Your new expression is a vehicle to draw them out in a social setting. Another lesson I learned when growing up is: “Every time someone opens their mouth, they are giving you information.” Get enough and you can identify interests in common. This forms the basis for starting a personal relationship.

So how are you going to use your newfound “superpower?” Where does “Tell me about it” fit into the conversation?

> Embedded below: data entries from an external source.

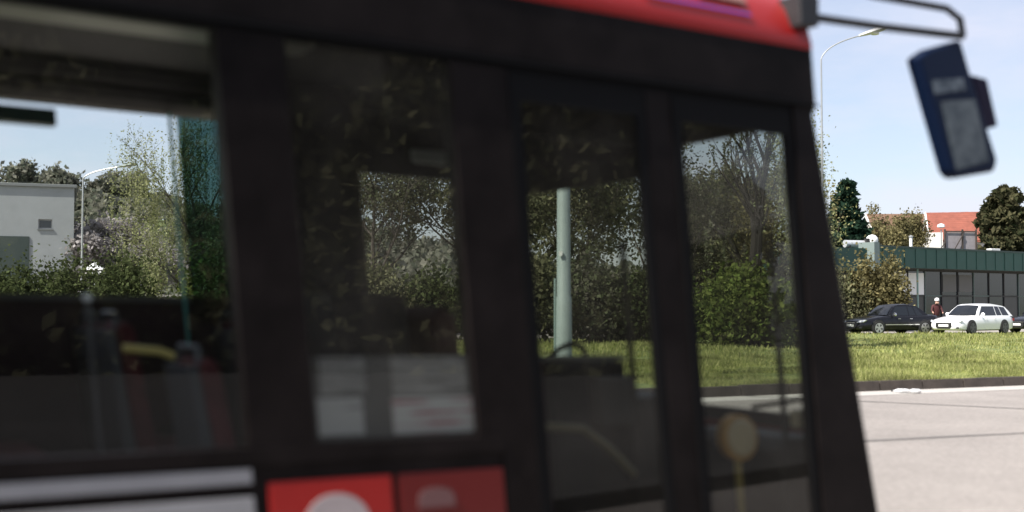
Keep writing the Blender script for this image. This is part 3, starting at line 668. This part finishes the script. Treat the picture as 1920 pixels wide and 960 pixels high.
# ------------------------------------------------------------------ person by the cars
def person():
    Y = 61.5; t = empty('person', (WX(1755, Y), Y, .03), 0, 'person in dark red top and white cap leaning forward between the two cars', 'person')
    V = [(0, 0, .95), (0, -.02, 1.15), (-.02, -.08, 1.36), (-.03, -.12, 1.47), (-.03, -.17, 1.58), (-.03, -.18, 1.70),
         (.17, -.08, 1.42), (.25, -.16, 1.16), (.20, -.38, 1.02), (-.22, -.08, 1.42), (-.32, -.2, 1.18), (-.30, -.42, 1.02),
         (.10, .02, .88), (.12, -.04, .48), (.13, .02, .06), (.14, -.12, .03), (-.10, .02, .88), (-.13, -.02, .48), (-.16, .06, .06), (-.17, -.08, .03)]
    E_ = [(0, 1), (1, 2), (2, 3), (3, 4), (4, 5), (2, 6), (6, 7), (7, 8), (2, 9), (9, 10), (10, 11), (0, 12), (12, 13), (13, 14), (14, 15), (0, 16), (16, 17), (17, 18), (18, 19)]
    rr = [.155, .15, .16, .07, .095, .085, .065, .05, .035, .065, .05, .035, .095, .065, .045, .035, .095, .065, .045, .035]
    me = bpy.data.meshes.new('body'); me.from_pydata(V, E_, []); o = bpy.data.objects.new('body', me); COL.objects.link(o); o.parent = t
    s = o.modifiers.new('skin', 'SKIN'); o.modifiers.new('sub', 'SUBSURF').levels = 2; o.modifiers['sub'].render_levels = 2
    if not me.skin_vertices: bpy.context.view_layer.update()
    for i, sv_ in enumerate(me.skin_vertices[0].data): sv_.radius = (rr[i], rr[i]); sv_.use_root = (i == 0)
    bpy.context.view_layer.update(); ev = o.evaluated_get(bpy.context.evaluated_depsgraph_get()); m2 = bpy.data.meshes.new_from_object(ev)
    o.modifiers.clear(); o.data = m2; m2.materials.clear()
    for m in (mat('skin', (.45, .27, .2), .6), mat('dark red jacket', (.07, .018, .02), .8, var=.2), mat('dark trousers', (.03, .03, .04), .8)): m2.materials.append(m)
    for p in m2.polygons:
        z = p.center.z; y = p.center.y
        p.material_index = 0 if z > 1.5 or (y < -.33 and .9 < z < 1.15) else (1 if z > .92 else 2); p.use_smooth = True
    MB().lathe([(.115, 1.68), (.12, 1.72), (.105, 1.79), (.05, 1.835), (.01, 1.84)], (-.03, -.17, 0)).build('cap', mat('white cap', (.85, .85, .85), .7), t)
person()

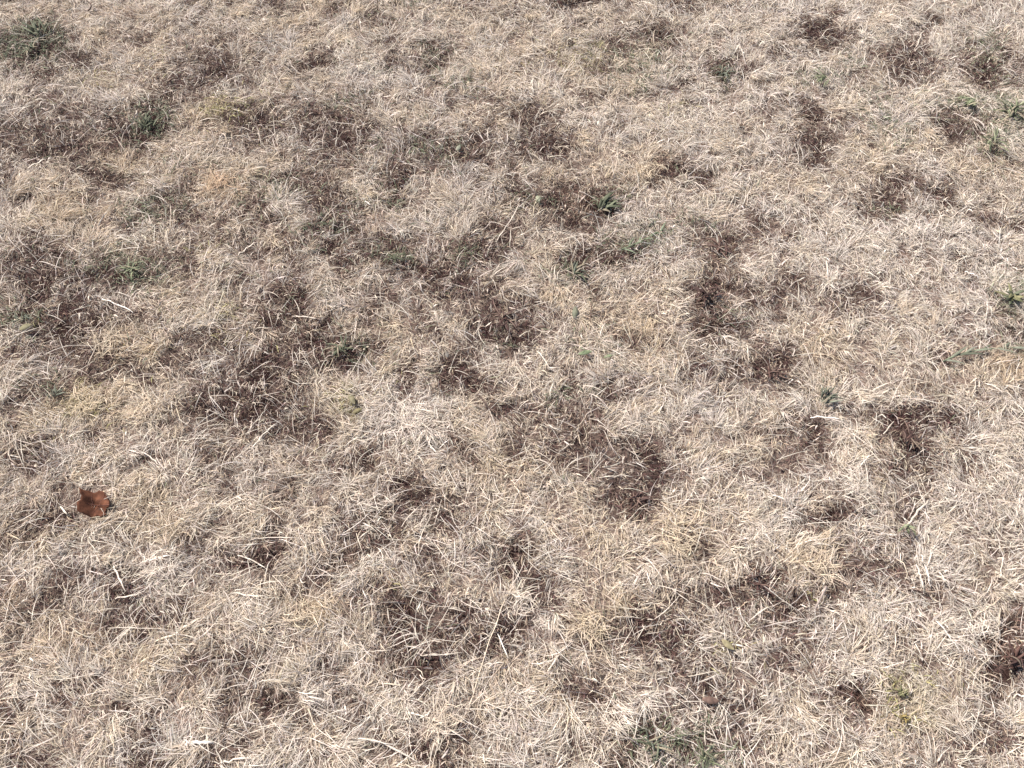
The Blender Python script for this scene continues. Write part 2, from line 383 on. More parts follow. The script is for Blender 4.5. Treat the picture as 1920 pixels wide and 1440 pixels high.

  1. Jewelry. The woman across for you is wearing an interesting brooch. You admire it, mindful that at the high end of the range, antique diamond broaches can go for $500,000 to $1 million at auction. You comment: “That’s a beautiful brooch. Is it a family piece?” They explain: “No, I’m a collector. Bought it at auction recently.” You reply: “Tell me about it.” You stop talking.
  2. Watch. The man across from you has a very impressive watch. You remember reading somewhere that watches can be the most expensive manufactured item in the world, when calculated on a cost per square inch basis. You admire the watch. He explains it’s a Rolex Submariner. It belonged to his father. You vaguely recall seeing a 1961 Rolex Submariner for sale on the internet for $59,000. You’ve seen them at $35,000 and $10,000 too. You add: “Tell me about it.” You stop talking.
  3. Hat. If you watch period dramas on PBS or streaming services, one of the things many have in common is the characters wear great hats! Many people put a lot of thought into the hats they wear. Hats make a statement. Swaine Adeney Brigg, a London-based firm, supplied the original Indiana Jones hat from “Raiders of the Lost Ark.” These Herbert Johnson hats (the Poet) start at about $470. You comment on their distinctive hat. Where did they get it? They say: “There’s a story behind the hat,” You say: “Tell me about it.” You stop talking.
  4. Shoes. Women’s shoes can be spectacular as well as expensive. I recall the story of a financial planner who went with a friend on a weekend shopping trip to New York. The friend bought a pair of designer shoes, then asked her hotel to store the pair in their safe until she headed back home! People put a lot of thought into the shoes they wear to events. You remark: “Those are spectacular shoes!” They remark: “It took me forever to find the exact pair I wanted.” You reply: “Tell me about it.” You stop talking.
  5. Vacation. Travel is a universal subject. Wealthy people are always going or returning from somewhere. In conversation you learn the couple across from you has booked a seven-night transatlantic crossing on Cunard’s Queen Mary 2. You vaguely recall the Queens Grill suites can start around $5,000 per person, maybe more. You ask some questions: “Have they done a crossing before?” After they answer you follow with “Tell me about it.”
  6. The bargain. Although these examples point to expensive tastes, the wealthy love a bargain. They often know where to get the best price on something. Although they might not lead with “I got a great deal” it might come up later in conversation. They bought a new car. The parking valet just drove it away. You remark on its beauty. They mention they just got it. “I got a great deal!” You follow with: “Tell me about it.”

There’s an art to drawing people out. They will volunteer plenty of information if you take a sincere interest. People love to talk. You are starting to develop a relationship.